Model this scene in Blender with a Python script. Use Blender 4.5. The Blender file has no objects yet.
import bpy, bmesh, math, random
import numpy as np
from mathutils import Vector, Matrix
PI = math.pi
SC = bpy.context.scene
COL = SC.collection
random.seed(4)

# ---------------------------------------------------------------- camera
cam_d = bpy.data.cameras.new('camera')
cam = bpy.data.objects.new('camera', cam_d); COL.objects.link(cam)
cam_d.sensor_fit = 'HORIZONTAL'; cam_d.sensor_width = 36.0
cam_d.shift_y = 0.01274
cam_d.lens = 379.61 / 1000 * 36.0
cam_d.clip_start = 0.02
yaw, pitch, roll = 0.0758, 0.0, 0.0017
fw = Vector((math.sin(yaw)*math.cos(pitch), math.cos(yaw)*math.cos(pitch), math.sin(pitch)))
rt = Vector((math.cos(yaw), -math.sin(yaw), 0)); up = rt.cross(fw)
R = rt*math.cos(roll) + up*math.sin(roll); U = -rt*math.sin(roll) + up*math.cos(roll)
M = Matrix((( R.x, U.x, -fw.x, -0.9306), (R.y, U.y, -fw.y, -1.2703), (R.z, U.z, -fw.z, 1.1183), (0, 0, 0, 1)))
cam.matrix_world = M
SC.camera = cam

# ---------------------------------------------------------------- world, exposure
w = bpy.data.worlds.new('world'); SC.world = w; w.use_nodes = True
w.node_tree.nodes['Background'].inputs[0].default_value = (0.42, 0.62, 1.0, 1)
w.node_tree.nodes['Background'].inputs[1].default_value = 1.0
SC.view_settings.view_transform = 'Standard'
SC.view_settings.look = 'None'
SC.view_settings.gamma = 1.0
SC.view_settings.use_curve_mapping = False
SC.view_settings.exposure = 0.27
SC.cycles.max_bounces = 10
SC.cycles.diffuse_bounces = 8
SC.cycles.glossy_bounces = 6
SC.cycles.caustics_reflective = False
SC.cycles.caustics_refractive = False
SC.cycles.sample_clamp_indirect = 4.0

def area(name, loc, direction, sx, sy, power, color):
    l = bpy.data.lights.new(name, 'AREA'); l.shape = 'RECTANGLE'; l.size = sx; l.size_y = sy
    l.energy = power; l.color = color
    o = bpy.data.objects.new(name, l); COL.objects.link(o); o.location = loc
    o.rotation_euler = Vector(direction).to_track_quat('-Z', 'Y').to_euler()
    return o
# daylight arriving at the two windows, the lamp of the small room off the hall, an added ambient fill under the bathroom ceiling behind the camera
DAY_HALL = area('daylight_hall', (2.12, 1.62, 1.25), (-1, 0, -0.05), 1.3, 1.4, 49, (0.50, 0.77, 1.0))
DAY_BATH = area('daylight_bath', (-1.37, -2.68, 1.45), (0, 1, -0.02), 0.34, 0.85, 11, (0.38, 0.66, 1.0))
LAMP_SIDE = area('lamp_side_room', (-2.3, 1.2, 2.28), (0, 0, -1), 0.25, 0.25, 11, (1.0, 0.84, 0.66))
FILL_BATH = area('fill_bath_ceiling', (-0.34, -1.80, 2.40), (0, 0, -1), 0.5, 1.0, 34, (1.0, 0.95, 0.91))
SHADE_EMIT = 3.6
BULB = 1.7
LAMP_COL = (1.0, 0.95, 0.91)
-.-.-
* _To be done_
Each line from the top of the material above through the line with "random.seed(4)" must be echoed exactly, and no other line.

* _Written reply_
Model this scene in Blender with a Python script. Use Blender 4.5. The Blender file has no objects yet.
import bpy, bmesh, math, random
import numpy as np
from mathutils import Vector, Matrix
PI = math.pi
SC = bpy.context.scene
COL = SC.collection
random.seed(4)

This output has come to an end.